Editor's note: Brenna Ehrlich and Andrea Bartz are the sarcastic brains behind humor blog and book "Stuff Hipsters Hate." When they're not trolling Brooklyn for new material, Ehrlich works as a senior writer at MTV, and Bartz is a news editor at Psychology Today. Got a question about etiquette in the digital world? Contact them at netiquette@cnn.com.
(CNN) -- Last week, we penned a public service announcement demonstrating a few of the ways you can guarantee a nonresponse in an initial online dating message, no matter the quality of your profile or personality.
While we received a fair amount of gratitude (mostly from online daters tired of finding such hapless missives in their inboxes), we also received many a request for tips on what to write in a successful first note. (One humanity-loving reader also took the time to inform us he suspects we are "two former high school cheerleaders who now have an inferiority complex," a flattering if inaccurate assumption that we were once capable of killer herkies and immense pep.)

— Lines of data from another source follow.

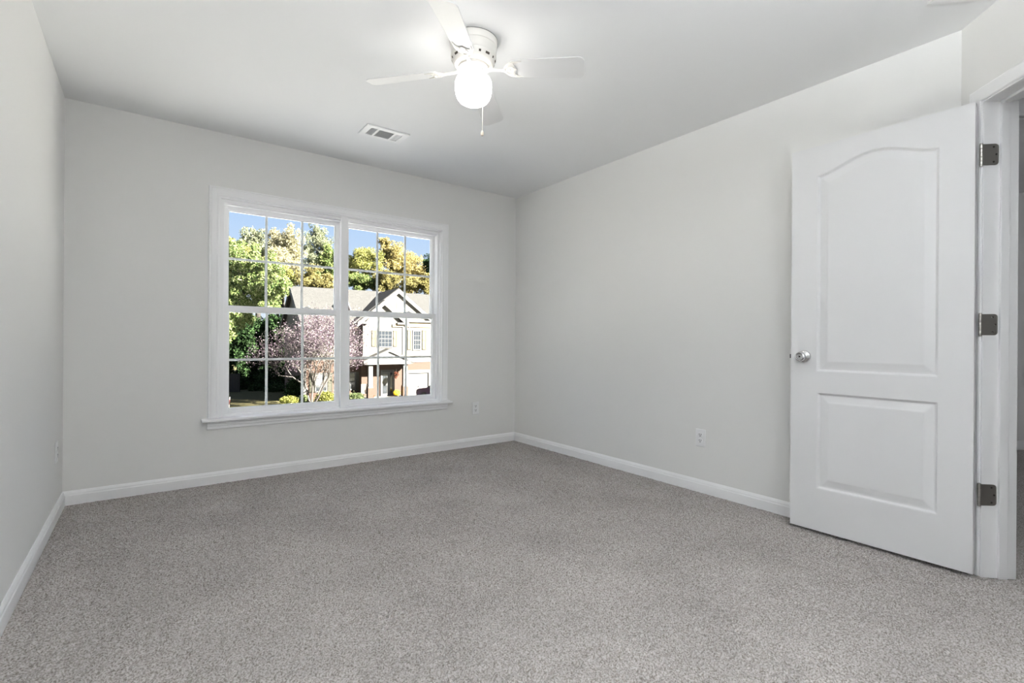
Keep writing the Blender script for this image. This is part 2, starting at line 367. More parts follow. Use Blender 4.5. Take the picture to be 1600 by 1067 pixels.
# hinges: barrel beside the door edge and a round-cornered leaf let into the jamb
inv = (Matrix.Translation((F0.x, F0.y, 0.018)) @ Matrix.Rotation(math.atan2(dd.y, dd.x), 4, 'Z')).inverted()
for zc in (1.818, 1.087, 0.355):
    hgo = empty('hinge', (0, 0, 0), 0, dr)
    b = MB(); n_ = 6; hw, hz, cr = 0.054, 0.0455, 0.014; poly = [(-0.008, -hz), (-0.008, hz)]
    poly += [(hw-cr+cr*math.sin(a), hz-cr+cr*math.cos(a)) for a in [i*PI/2/n_ for i in range(n_+1)]]
    poly += [(hw-cr+cr*math.cos(a), -hz+cr-cr*math.sin(a)) for a in [i*PI/2/n_ for i in range(n_+1)]]
    b.prism(poly, JS-0.001, JS+0.0025, lambda u, v, w: inv @ dg(w, u, zc+v))
    b.build('hinge_leaf', NICKEL, hgo, bevel=0.0006)
    b = MB()
    for (e_, dz) in ((0.034, 0.032), (0.044, 0.0), (0.034, -0.032)):
        b.lathe([(0.0042, 0), (0.0036, 0.0012), (0.0010, 0.0008)], c=(0, 0, 0), n=12)
        c_ = inv @ dg(JS+0.0025, e_, zc+dz); mloc = Matrix.Translation(c_) @ (inv.to_3x3() @ Vector((-Q, -Q, 0))).to_track_quat('Z', 'Y').to_matrix().to_4x4()
        k = len(b.v)-36
        for i in range(k, len(b.v)): b.v[i] = tuple(mloc @ Vector(b.v[i]))
    b.build('screw', mat('screw_dark', (0.15, 0.14, 0.13, 1), 0.4, metal=1.0), hgo, smooth=True)
    b = MB(); pc = inv @ dg(JS+0.001, -0.0125, zc)
    for k in range(5):
        z0 = pc.z-0.0455+k*0.0182; b.lathe([(0.0062, z0+0.0006), (0.0066, z0+0.002), (0.0066, z0+0.0165), (0.0062, z0+0.0178)], c=(pc.x, pc.y, 0), n=16)
    b.lathe([(0.0030, pc.z-0.050), (0.0058, pc.z-0.0488), (0.0058, pc.z-0.046)], c=(pc.x, pc.y, 0), n=16); b.lathe([(0.0058, pc.z+0.046), (0.0058, pc.z+0.0488), (0.0030, pc.z+0.050)], c=(pc.x, pc.y, 0), n=16)
    b.build('hinge_barrel', NICKEL, hgo, smooth=True)

# ------------------------------------------------------------------ window
wn = empty('window_1', (0, 0, 0)); struct(wn, 'white twin double-hung window with grids in the far wall', 'window')
CASW = [(0, 0), (0, 0.010), (0.004, 0.014), (0.012, 0.014), (0.016, 0.0125), (0.022, 0.0145), (0.044, 0.0175), (0.049, 0.0155), (0.053, 0.0185), (0.060, 0.0185), (0.063, 0.013), (0.063, 0)]
ci0, ci1, czt, czb = -2.574, -0.838, 1.996, 0.455
b = MB(); b.sweep([(ci1, czb), (ci1, czt), (ci0, czt), (ci0, czb)], [(-o, h) for o, h in CASW], lambda u, v, h: Vector((u, -h, v)))
b.build('window_casing', TRIM, wn, smooth=True, angle=20)
b = MB()       # stool with rounded nose and horns
nose = [(0.10, 0.431), (0.10, 0.453), (-0.050, 0.453), (-0.0555, 0.450), (-0.057, 0.442), (-0.0555, 0.434), (-0.050, 0.431)]
b.prism([(y, z) for y, z in nose if y < 0.05] + [(0.0, 0.431), (0.0, 0.453)][::-1], -2.672, -0.744, lambda u, v, w: Vector((w, u, v)))
b.box(WX0, WX1, 0.0, 0.10, 0.431, 0.453)
b.build('window_stool', TRIM, wn, smooth=True, angle=30)
b = MB(); ap = [(0, 0.376), (-0.010, 0.376), (-0.013, 0.380), (-0.0135, 0.397), (-0.0165, 0.401), (-0.0165, 0.416), (-0.0185, 0.420), (-0.0185, 0.431), (0, 0.431)]
b.prism(ap, -2.640, -0.774, lambda u, v, w: Vector((w, u, v)))
b.build('window_apron', TRIM, wn)
# jamb extension lining the opening
b = MB(); b.box(WX0, WX0+0.012, 0.0, 0.10, 0.453, WZ1); b.box(WX1-0.012, WX1, 0.0, 0.10, 0.453, WZ1); b.box(WX0+0.012, WX1-0.012, 0.0, 0.10, WZ1-0.012, WZ1)
b.build('jamb_liner', TRIM, wn)
XM = -1.7065
for (x0, x1) in ((WX0+0.012, XM), (XM, WX1-0.012)):
    z0, z1 = 0.453, WZ1-0.012
    fu = empty('window_unit', (0, 0, 0), 0, wn)
    b = MB()
    for xa, xb in ((x0, x0+0.022), (x1-0.022, x1)):
        b.box(xa, xb, 0.020, 0.118, z0, z1)
    b.box(x0+0.022, x1-0.022, 0.020, 0.118, z1-0.024, z1); b.box(x0+0.022, x1-0.022, 0.020, 0.118, z0, z0+0.016)
    b.box(x0+0.022, x1-0.022, 0.032, 0.05, z1-0.036, z1-0.024)
    b.build('window_frame', VINYL, fu, bevel=0.0015)
    def sash(name, y0, y1, za, zb, st, rt, rb, grid_y):
        a0, a1 = x0+0.022, x1-0.022
        b = MB(); b.box(a0, a0+st, y0, y1, za, zb); b.box(a1-st, a1, y0, y1, za, zb); b.box(a0+st, a1-st, y0, y1, zb-rt, zb); b.box(a0+st, a1-st, y0, y1, za, za+rb)
        # glazing bead, set back a little
        g = 0.008
        b.box(a0+st, a0+st+g, y0+0.010, y1-0.004, za+rb, zb-rt); b.box(a1-st-g, a1-st, y0+0.010, y1-0.004, za+rb, zb-rt); b.box(a0+st+g, a1-st-g, y0+0.010, y1-0.004, zb-rt-g, zb-rt); b.box(a0+st+g, a1-st-g, y0+0.010, y1-0.004, za+rb, za+rb+g)
        so = b.build(name, VINYL, fu, bevel=0.0012)
        ga0, ga1, gz0, gz1 = a0+st, a1-st, za+rb, zb-rt
        b = MB(); mw = 0.0085
        for k in (1, 2): xx = ga0+(ga1-ga0)*k/3; b.box(xx-mw, xx+mw, grid_y-0.003, grid_y+0.003, gz0, gz1)
        zz = (gz0+gz1)/2; b.box(ga0, ga1, grid_y-0.0028, grid_y+0.0028, zz-mw, zz+mw)
        go = b.build('grid', VINYL, fu)
        b = MB(); b.box(ga0+0.002, ga1-0.002, grid_y-0.0065, grid_y-0.0055, gz0+0.002, gz1-0.002)
        b.build('pane', GLASS, fu)
    sash('upper_sash', 0.078, 0.106, 1.200, z1-0.024, 0.028, 0.034, 0.036, 0.094)
    sash('lower_sash', 0.044, 0.072, z0+0.016, 1.240, 0.030, 0.038, 0.034, 0.060)
    lx = -1.980 if x0 < XM-0.1 else -1.131
    b = MB(); b.box(lx-0.030, lx+0.030, 0.046, 0.070, 1.240, 1.246); b.lathe([(0.012, 1.246), (0.012, 1.252), (0.008, 1.256)], c=(lx, 0.058, 0), n=16); b.prism([(-0.030, 1.246), (0.012, 1.246), (0.012, 1.254), (-0.006, 1.254)], 0.049, 0.060, lambda u, v, w: Vector((lx+u, w, v)))
    b.build('sash_lock', VINYL, fu)
b = MB(); b.box(XM-0.028, XM+0.028, 0.006, 0.030, 0.453, WZ1-0.010); b.build('mullion', VINYL, wn, bevel=0.002)

# ------------------------------------------------------------------ outlets
def outlet(loc, rz, label, detail=True):
    t_ = empty('wall_outlet', loc, rz); tag(t_, label, 'outlet', 'white wall outlets')
    b = MB(); b.box(-0.036, 0.036, -0.006, 0.0, -0.0585, 0.0585); b.build('cover_plate', PLATE, t_, bevel=0.003)
    for dz in (0.0195, -0.0195):
        b = MB(); poly = [(0.0168*math.cos(a), max(-0.0140, min(0.0140, 0.0185*math.sin(a)))) for a in [i*2*PI/28 for i in range(28)]]
        b.prism([(x, dz+z) for x, z in poly], -0.0085, -0.004, lambda u, v, w: Vector((u, w, v)))
        ro = b.build('receptacle', PLATE, t_, bevel=0.0005)
        b = MB()
        for sx in (-0.0064, 0.0064): b.box(sx-0.0017, sx+0.0017, -0.0090, -0.0080, dz-0.0005, dz+0.0092)
        b.lathe([(0.0034, -0.0090), (0.0034, -0.0080)], c=(0, 0, 0), n=12, m=Matrix.Translation((0, 0, dz-0.0068)) @ Matrix.Rotation(R(-90), 4, 'X'))
        b.build('slots', DARK, ro)
    b = MB(); b.lathe([(0.003, 0.006), (0.002, 0.0072)], n=12, m=my); b.build('plate_screw', PLATE, t_)
    return t_
outlet((-0.466, 0, 0.357), 0, 'white wall outlet on the far wall just right of the window')
outlet((0, -2.096, 0.361), -PI/2, 'white wall outlet on the long wall left of the open door')
outlet((XL, -0.281, 0.370), PI/2, 'white wall plate on the left edge wall, seen almost edge-on')

# ------------------------------------------------------------------ ceiling registers
def register(loc, rz, label):
    t_ = empty('ceiling_vent', loc, rz); tag(t_, label, 'vent', 'white ceiling registers')
    L, D = 0.150, 0.100
    secs = [(-0.112, -0.066), (-0.052, 0.052), (0.066, 0.112)]; y0, y1 = -0.060, 0.060
    b = MB()
    def lip(xa, xb, ya, yb): b.box(xa, xb, ya, yb, -0.0075, -0.0025)
    lip(-L+0.006, secs[0][0], -D+0.006, D-0.006); lip(secs[2][1], L-0.006, -D+0.006, D-0.006); lip(secs[0][0], secs[2][1], y1, D-0.006); lip(secs[0][0], secs[2][1], -D+0.006, y0)
    lip(secs[0][1], secs[1][0], y0, y1); lip(secs[1][1], secs[2][0], y0, y1)
    for xa, xb, ya, yb in ((-L, L, D-0.007, D), (-L, L, -D, -D+0.007), (-L, -L+0.007, -D+0.007, D-0.007), (L-0.007, L, -D+0.007, D-0.007)): b.box(xa, xb, ya, yb, -0.0060, 0.0)
    b.build('vent_frame', REG, t_)
    b = MB(); b.box(-0.118, 0.118, -0.066, 0.066, -0.0006, 0.0004); b.build('duct_opening', mat('duct_grey', (0.66, 0.66, 0.66, 1), 0.8), t_)
    for si, (xa, xb) in enumerate(secs):
        b = MB()
        if si == 1:
            for k in range(12):
                yy = y0+0.005+k*0.0100; m_ = Matrix.Translation((0, yy, -0.0040)) @ Matrix.Rotation(R(30), 4, 'X'); b.box(xa, xb, -0.0049, 0.0049, -0.0004, 0.0004, m_)
        else:
            for k in range(5):
                xx = xa+0.0046+k*0.0092; m_ = Matrix.Translation((xx, 0, -0.0040)) @ Matrix.Rotation(R(-40 if si == 0 else -14), 4, 'Y'); b.box(-0.0044, 0.0044, y0, y1, -0.0004, 0.0004, m_)
        b.build('louvers', REG, t_)
    return t_
register((-1.659, -0.683, H), 0, 'white three-section ceiling vent near the window')
register((-0.348-0.15*Q+0.10*Q, -3.366-0.15*Q-0.10*Q, H), R(45), 'white ceiling vent at the top edge of the photo near the door')

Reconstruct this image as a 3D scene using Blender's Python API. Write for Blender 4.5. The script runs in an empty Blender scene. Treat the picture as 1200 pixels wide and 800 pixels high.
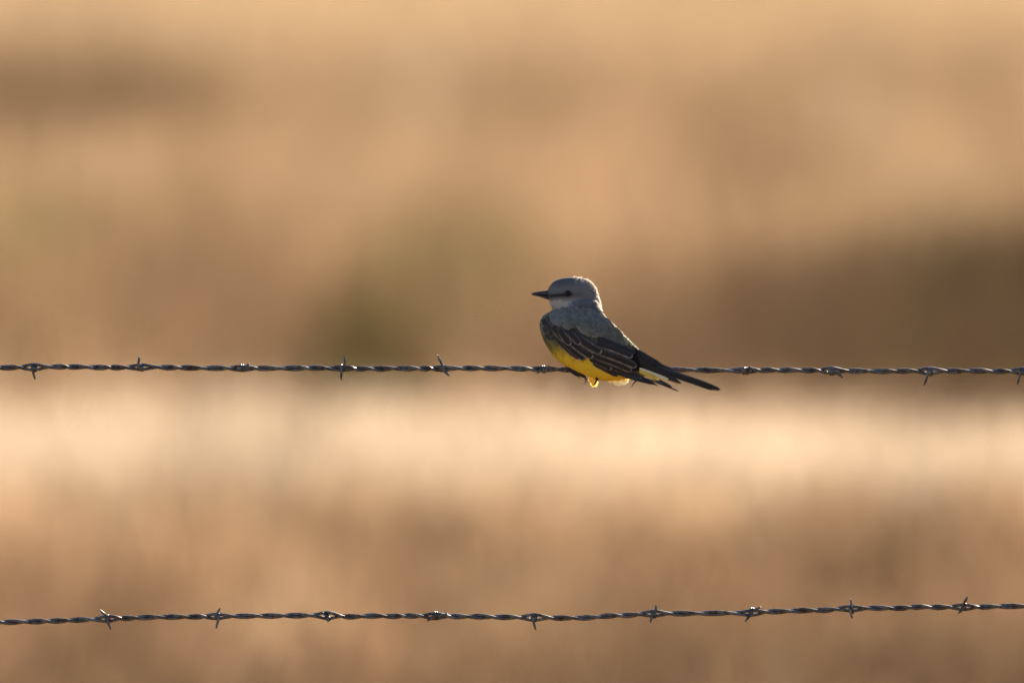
import bpy, bmesh, math
import numpy as np
from mathutils import Vector
from mathutils.bvhtree import BVHTree

rng = np.random.default_rng(11)
scene = bpy.context.scene
C = scene.collection

# ------------------------------------------------------------------ scale
# one photograph pixel is about one millimetre at the fence
def P(px, py, y=0.0):
    return np.array([(px-600.0)/1000.0, y, 1.15 + (435.0-py)/1000.0])

CAM_H = 1.9
DIST = 20.0

# ------------------------------------------------------------------ helpers
def mesh_obj(name, verts, faces, mat=None, parent=None, col=None, smooth=True):
    me = bpy.data.meshes.new(name)
    verts = np.asarray(verts, dtype=np.float64)
    me.from_pydata([tuple(v) for v in verts], [], [tuple(int(i) for i in f) for f in faces])
    if col is not None:
        a = me.color_attributes.new('tint', 'FLOAT_COLOR', 'POINT')
        c4 = np.ones((len(verts), 4), dtype=np.float32); c4[:, :3] = np.clip(col, 0, 1)
        a.data.foreach_set('color', c4.ravel())
    if smooth:
        me.polygons.foreach_set('use_smooth', [True]*len(me.polygons))
    me.update()
    o = bpy.data.objects.new(name, me)
    C.objects.link(o)
    if mat: me.materials.append(mat)
    if parent: o.parent = parent
    return o

def fast_mesh(name, verts, quads, tris, mat, col):
    """numpy mesh: quads (n,4) and tris (m,3)"""
    me = bpy.data.meshes.new(name)
    nv, nq, nt = len(verts), len(quads), len(tris)
    me.vertices.add(nv); me.vertices.foreach_set('co', np.asarray(verts, np.float32).ravel())
    loops = np.concatenate([quads.ravel(), tris.ravel()]).astype(np.int32)
    me.loops.add(len(loops)); me.loops.foreach_set('vertex_index', loops)
    me.polygons.add(nq+nt)
    starts = np.concatenate([np.arange(nq)*4, nq*4 + np.arange(nt)*3]).astype(np.int32)
    me.polygons.foreach_set('loop_start', starts)
    me.update(calc_edges=True)
    me.polygons.foreach_set('use_smooth', np.ones(nq+nt, dtype=bool))
    a = me.color_attributes.new('tint', 'FLOAT_COLOR', 'POINT')
    c4 = np.ones((nv, 4), np.float32); c4[:, :3] = np.clip(col, 0, 1)
    a.data.foreach_set('color', c4.ravel())
    me.update()
    me.materials.append(mat)
    o = bpy.data.objects.new(name, me); C.objects.link(o)
    return o

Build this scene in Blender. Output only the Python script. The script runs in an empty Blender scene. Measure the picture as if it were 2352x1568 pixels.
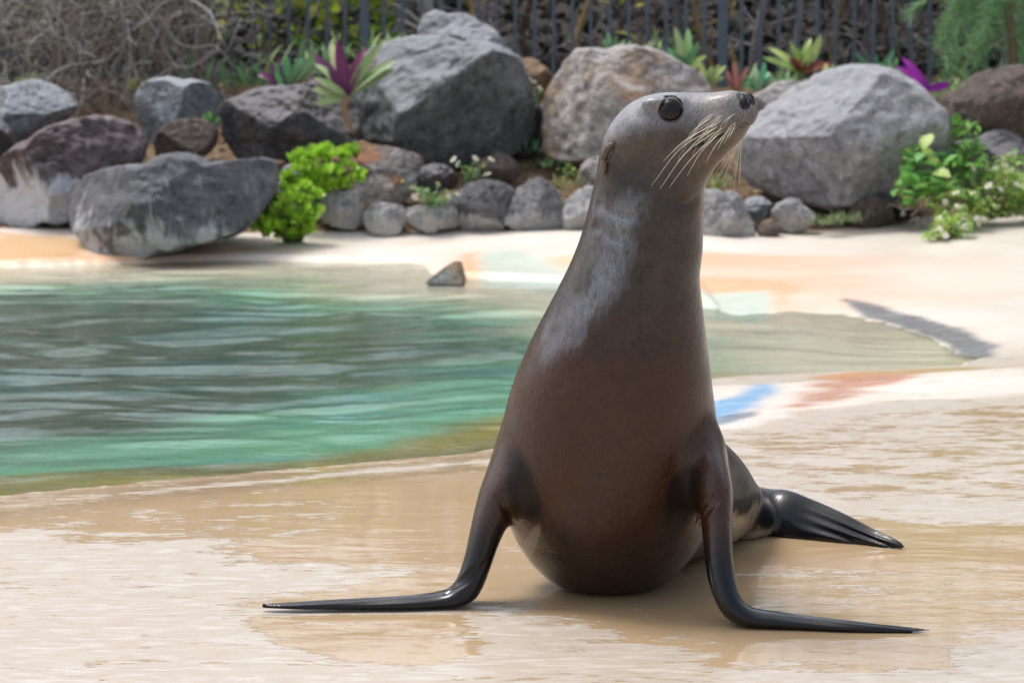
import bpy, bmesh, math, random
import numpy as np
from mathutils import Vector, Matrix

# ------------------------------------------------------------------ camera, sky, sun, exposure
PI = math.pi
F, PITCH, CAMH = 5553.0, math.radians(6.51), 1.02
scene = bpy.context.scene
cam_d = bpy.data.cameras.new('camera'); cam = bpy.data.objects.new('camera', cam_d)
scene.collection.objects.link(cam); scene.camera = cam
cam.location = (0, 0, CAMH); cam.rotation_euler = (PI/2 - PITCH, 0, 0)
cam_d.sensor_width = 36; cam_d.lens = 85.0; cam_d.clip_start = 0.1; cam_d.clip_end = 900
cam_d.dof.use_dof = True; cam_d.dof.focus_distance = 4.50; cam_d.dof.aperture_fstop = 7.5

SUN_EL, SUN_AZ = math.radians(64), math.radians(-52)      # azimuth from +Y towards +X
world = bpy.data.worlds.new('World'); scene.world = world; world.use_nodes = True
wn, wl = world.node_tree.nodes, world.node_tree.links
wn.clear()
sky = wn.new('ShaderNodeTexSky'); sky.sky_type = 'NISHITA'; sky.sun_disc = False
sky.sun_elevation = SUN_EL; sky.sun_rotation = SUN_AZ
sky.air_density = 1.0; sky.dust_density = 4.0; sky.ozone_density = 1.0
hsv = wn.new('ShaderNodeHueSaturation'); hsv.inputs['Saturation'].default_value = 0.55
wbg = wn.new('ShaderNodeBackground'); wbg.inputs['Strength'].default_value = 0.148
wo = wn.new('ShaderNodeOutputWorld')
wl.new(sky.outputs[0], hsv.inputs['Color']); wl.new(hsv.outputs[0], wbg.inputs[0]); wl.new(wbg.outputs[0], wo.inputs[0])

sund = bpy.data.lights.new('sun', 'SUN'); sun = bpy.data.objects.new('sun', sund)
scene.collection.objects.link(sun)
sund.energy = 1.25; sund.angle = math.radians(18); sund.color = (1.0, 0.975, 0.94)
sdir = Vector((math.sin(SUN_AZ)*math.cos(SUN_EL), math.cos(SUN_AZ)*math.cos(SUN_EL), math.sin(SUN_EL)))
sun.rotation_euler = sdir.to_track_quat('Z', 'Y').to_euler(); sun.location = (-4, 2, 8)
vs = scene.view_settings
vs.view_transform = 'Standard'; vs.look = 'None'; vs.gamma = 1.0; vs.use_curve_mapping = False
vs.exposure = 0.76
cy = scene.cycles
cy.use_denoising = True; cy.max_bounces = 6; cy.transparent_max_bounces = 12
cy.caustics_reflective = False; cy.caustics_refractive = False; cy.sample_clamp_indirect = 6.0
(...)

While it's infinitely more fun to tell you what not to do than it is to give you helpful pointers (hey, the Ten Commandments weren't written in the negative for nothin'), this week we're heeding your call.
Before we proceed with the advice-shilling, though, a big disclaimer looms. Even if you write an excellent first letter, there is no guarantee that the recipient will write you back. If there were a magic formula, some genius would have cracked it by now.
Every online dater has had the experience of reading an impossibly sweet, heart-bursting message and thinking, "Oh, sigh, I wish we could use this site to arrange dates for our friends or make new totally platonic acquaintances, because the sender of this message is clearly a lovely person. Alas. [hits delete]."
This is simply part of the numbers game that is dating (online and in real life), and it's the reason online courtship is not for those with rickety self-esteem and hair-trigger rejection sensitivity. Because most of your messages will go unanswered, doesn't mean there's anything wrong about you. (Certainly you're brimming with foibles, but your intended date doesn't necessarily know that yet.)